The task force issued the statement following the deaths of five individuals in Cauayan, Negros Occidental, including former student leader Vince Francis Dingding.
According to the NTF-ELCAC, the CPP’s statements surrounding the incident reflected what it described as a disturbing pattern of romanticizing death and portraying fallen members as revolutionary symbols instead of acknowledging the human cost of armed conflict.
The government anti-insurgency body said the five individuals should not be reduced to “poetic slogans” or ideological imagery, insisting that they were victims of what it called the long-running deception and radicalization efforts of the CPP-NPA-NDF.
“For decades, the Communist Party of the Philippines-New People’s Army-National Democratic Front (CPP-NPA-NDF) has recruited students, workers, peasants, and activists by selling the illusion of heroism and revolution,” the task force said. “But many eventually end up as casualties in an armed struggle that has already cost countless Filipino lives.”
NTF-ELCAC claimed that recruits are often drawn into underground movements through narratives of sacrifice and nationalism, only to later become “expendable assets” in a violent insurgency.
The task force particularly criticized the CPP’s statement regarding the Cauayan incident, where the communist group reportedly described the deaths as “heavier than Mt. Kanlaon” and declared that “death is not a universal equalizer.”

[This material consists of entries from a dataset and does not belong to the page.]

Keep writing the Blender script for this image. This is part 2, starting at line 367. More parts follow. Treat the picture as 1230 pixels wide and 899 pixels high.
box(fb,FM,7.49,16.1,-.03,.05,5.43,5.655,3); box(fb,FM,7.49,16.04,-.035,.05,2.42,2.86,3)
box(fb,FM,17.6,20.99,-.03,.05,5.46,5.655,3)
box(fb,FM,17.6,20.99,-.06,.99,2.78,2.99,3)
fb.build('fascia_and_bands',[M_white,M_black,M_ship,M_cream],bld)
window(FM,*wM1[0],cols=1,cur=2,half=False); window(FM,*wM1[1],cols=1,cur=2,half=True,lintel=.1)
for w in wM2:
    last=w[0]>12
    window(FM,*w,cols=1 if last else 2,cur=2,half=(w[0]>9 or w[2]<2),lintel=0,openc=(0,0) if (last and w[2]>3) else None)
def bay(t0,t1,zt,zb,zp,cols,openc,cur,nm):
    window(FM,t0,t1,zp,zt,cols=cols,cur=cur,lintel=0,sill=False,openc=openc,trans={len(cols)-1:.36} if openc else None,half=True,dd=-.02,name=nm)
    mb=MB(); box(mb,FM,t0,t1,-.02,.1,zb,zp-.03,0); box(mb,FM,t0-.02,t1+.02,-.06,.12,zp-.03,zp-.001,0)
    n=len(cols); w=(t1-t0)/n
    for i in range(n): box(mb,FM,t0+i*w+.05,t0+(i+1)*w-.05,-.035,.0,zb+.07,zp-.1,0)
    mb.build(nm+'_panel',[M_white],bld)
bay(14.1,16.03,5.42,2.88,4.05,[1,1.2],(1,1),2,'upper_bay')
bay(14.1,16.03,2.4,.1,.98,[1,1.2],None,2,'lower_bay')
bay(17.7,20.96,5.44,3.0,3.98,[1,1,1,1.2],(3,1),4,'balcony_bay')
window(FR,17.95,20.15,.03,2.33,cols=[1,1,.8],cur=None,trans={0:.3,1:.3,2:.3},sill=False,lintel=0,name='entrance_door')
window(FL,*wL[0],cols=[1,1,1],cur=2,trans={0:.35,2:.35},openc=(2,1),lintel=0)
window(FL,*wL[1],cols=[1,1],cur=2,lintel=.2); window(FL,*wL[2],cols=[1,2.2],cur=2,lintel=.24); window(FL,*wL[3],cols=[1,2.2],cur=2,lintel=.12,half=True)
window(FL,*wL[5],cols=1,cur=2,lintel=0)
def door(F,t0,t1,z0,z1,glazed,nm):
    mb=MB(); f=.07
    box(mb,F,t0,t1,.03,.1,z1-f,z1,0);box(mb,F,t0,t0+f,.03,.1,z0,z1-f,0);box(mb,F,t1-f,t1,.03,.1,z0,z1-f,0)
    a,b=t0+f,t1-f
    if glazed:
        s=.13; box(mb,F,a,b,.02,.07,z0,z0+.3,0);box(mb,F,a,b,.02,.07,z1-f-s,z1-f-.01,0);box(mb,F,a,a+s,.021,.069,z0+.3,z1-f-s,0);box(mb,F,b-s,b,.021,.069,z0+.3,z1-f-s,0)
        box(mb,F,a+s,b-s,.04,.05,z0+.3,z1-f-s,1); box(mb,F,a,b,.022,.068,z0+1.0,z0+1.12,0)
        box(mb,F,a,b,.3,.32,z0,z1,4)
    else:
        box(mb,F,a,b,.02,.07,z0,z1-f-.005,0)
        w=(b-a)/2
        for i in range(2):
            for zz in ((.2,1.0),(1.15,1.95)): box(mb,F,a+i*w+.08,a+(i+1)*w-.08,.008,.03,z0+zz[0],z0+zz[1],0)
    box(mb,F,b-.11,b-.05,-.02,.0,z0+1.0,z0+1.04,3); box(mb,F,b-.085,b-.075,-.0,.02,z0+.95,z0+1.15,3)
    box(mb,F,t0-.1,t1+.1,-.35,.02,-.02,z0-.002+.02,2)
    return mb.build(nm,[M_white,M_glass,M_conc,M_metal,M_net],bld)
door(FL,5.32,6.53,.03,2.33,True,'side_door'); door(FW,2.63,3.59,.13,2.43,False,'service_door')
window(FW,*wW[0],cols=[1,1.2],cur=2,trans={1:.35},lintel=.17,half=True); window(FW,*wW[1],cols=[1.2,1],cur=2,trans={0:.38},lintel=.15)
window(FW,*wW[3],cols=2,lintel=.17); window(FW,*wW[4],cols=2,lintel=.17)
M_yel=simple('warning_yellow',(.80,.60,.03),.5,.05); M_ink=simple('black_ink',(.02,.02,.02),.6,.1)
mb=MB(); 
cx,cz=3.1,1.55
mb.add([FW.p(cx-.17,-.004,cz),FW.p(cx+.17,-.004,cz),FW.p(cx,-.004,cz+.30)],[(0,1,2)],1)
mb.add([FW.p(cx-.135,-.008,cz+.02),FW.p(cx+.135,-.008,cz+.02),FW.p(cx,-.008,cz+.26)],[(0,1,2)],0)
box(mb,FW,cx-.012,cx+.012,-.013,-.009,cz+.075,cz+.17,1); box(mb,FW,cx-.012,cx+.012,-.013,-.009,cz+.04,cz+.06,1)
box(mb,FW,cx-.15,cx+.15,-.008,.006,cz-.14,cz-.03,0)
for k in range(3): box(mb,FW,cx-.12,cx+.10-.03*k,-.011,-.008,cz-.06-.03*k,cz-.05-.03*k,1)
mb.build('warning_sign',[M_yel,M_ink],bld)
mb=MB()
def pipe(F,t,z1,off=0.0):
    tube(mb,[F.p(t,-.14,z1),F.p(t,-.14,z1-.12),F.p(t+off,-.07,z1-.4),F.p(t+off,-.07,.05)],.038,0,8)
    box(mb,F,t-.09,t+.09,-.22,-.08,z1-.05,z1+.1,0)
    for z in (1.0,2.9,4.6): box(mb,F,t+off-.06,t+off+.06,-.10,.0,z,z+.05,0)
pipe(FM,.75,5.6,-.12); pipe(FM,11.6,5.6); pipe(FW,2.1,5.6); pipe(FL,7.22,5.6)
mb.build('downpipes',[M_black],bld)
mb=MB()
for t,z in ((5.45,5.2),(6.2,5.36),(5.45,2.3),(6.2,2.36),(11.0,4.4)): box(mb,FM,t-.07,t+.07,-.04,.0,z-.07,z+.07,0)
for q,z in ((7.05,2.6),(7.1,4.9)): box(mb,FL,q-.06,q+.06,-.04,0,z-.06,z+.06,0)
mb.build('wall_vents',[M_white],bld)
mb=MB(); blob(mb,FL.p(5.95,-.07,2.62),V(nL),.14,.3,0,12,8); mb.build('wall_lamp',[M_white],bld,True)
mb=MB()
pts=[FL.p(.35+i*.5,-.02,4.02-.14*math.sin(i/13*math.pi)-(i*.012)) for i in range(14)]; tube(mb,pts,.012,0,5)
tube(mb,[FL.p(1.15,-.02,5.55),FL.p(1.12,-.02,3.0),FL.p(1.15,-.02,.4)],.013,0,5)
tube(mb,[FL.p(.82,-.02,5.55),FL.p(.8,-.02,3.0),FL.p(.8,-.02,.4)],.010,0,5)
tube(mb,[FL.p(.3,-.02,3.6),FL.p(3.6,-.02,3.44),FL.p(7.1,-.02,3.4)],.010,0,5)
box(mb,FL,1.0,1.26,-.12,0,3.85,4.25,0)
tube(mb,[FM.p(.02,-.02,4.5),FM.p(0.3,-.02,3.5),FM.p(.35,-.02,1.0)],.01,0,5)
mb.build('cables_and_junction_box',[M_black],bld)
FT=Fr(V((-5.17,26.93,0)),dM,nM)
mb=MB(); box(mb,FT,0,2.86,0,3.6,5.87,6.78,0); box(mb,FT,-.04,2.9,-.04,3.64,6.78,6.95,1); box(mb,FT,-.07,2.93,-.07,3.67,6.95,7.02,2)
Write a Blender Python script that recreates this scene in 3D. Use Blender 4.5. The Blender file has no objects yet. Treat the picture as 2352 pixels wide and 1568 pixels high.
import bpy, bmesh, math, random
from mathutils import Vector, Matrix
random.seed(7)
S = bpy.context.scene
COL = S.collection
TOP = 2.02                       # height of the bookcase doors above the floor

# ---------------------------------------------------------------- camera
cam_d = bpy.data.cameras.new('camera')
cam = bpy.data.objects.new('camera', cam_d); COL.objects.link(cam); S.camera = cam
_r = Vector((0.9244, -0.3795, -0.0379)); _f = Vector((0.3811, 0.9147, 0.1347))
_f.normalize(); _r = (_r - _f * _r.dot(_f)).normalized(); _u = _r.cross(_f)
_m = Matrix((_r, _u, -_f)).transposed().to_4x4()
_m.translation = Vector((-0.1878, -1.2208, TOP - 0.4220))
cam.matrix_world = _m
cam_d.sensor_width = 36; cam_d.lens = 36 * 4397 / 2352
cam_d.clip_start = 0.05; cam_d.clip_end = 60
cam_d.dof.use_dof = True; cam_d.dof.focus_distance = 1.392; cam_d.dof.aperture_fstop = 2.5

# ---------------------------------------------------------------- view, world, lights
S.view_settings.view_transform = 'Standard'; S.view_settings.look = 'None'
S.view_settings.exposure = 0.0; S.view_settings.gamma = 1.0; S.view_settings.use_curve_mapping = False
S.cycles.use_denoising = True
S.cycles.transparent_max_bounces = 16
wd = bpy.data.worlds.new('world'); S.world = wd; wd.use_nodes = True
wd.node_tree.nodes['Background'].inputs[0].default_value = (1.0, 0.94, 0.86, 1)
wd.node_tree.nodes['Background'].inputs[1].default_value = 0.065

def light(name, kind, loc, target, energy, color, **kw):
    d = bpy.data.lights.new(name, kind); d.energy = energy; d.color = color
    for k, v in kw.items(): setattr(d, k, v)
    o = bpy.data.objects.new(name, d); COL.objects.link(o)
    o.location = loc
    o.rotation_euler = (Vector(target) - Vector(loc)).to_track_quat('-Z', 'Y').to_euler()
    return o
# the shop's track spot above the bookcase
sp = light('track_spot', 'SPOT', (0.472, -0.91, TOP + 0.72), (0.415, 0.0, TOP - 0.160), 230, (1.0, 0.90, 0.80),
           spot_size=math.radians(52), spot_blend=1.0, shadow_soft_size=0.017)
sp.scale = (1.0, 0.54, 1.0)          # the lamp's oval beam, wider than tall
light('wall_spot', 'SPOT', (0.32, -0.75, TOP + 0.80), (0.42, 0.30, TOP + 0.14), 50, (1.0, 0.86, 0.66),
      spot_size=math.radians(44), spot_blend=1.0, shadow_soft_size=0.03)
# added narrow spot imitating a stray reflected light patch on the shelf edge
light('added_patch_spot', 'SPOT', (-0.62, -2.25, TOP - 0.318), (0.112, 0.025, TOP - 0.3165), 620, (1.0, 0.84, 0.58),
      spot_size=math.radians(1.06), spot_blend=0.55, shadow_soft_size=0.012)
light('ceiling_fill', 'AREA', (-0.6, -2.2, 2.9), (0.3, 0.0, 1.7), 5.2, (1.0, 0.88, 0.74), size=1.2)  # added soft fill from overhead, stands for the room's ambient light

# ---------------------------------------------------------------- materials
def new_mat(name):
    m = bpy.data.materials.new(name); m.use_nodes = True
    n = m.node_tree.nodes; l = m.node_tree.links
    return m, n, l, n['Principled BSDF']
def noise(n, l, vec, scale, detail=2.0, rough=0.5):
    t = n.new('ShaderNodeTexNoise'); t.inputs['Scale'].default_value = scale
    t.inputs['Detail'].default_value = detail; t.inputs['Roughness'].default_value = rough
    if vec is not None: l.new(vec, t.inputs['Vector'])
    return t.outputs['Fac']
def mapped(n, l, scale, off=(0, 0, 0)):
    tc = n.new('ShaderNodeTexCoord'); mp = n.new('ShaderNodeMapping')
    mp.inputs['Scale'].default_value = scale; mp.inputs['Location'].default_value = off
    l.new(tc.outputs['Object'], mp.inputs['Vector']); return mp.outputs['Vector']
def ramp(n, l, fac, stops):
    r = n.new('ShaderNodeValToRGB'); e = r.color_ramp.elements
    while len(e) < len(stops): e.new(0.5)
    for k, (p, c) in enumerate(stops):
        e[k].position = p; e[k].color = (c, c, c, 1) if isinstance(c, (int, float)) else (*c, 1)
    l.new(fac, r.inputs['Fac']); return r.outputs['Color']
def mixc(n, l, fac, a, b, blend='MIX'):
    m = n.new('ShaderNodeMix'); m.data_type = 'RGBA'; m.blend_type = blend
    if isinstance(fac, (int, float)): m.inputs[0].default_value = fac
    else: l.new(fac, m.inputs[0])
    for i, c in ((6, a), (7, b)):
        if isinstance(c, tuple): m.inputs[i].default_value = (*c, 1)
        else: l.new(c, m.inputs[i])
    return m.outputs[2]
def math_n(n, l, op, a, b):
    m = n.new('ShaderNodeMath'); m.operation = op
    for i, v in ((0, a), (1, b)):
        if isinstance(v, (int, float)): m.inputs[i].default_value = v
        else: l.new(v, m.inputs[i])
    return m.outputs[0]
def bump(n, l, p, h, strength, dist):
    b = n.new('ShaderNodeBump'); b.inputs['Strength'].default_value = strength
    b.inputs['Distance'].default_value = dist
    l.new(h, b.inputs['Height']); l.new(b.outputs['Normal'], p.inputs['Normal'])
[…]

For NTF-ELCAC, such language demonstrated what it called the movement’s “moral bankruptcy” and detachment from the grief experienced by families who lose loved ones to armed conflict.
“There is nothing noble in leading young people into armed struggle and then celebrating their deaths afterward,” the task force said.
The agency also argued that behind every so-called revolutionary martyr is a grieving family left to deal with the loss of a son or daughter.
NTF-ELCAC maintained that the public is becoming more aware of what it described as the “false promises” of armed rebellion and insisted that peace and development, not violence, remain the path forward for communities affected by insurgency.
The CPP has yet to issue a response to the latest statement from the task force.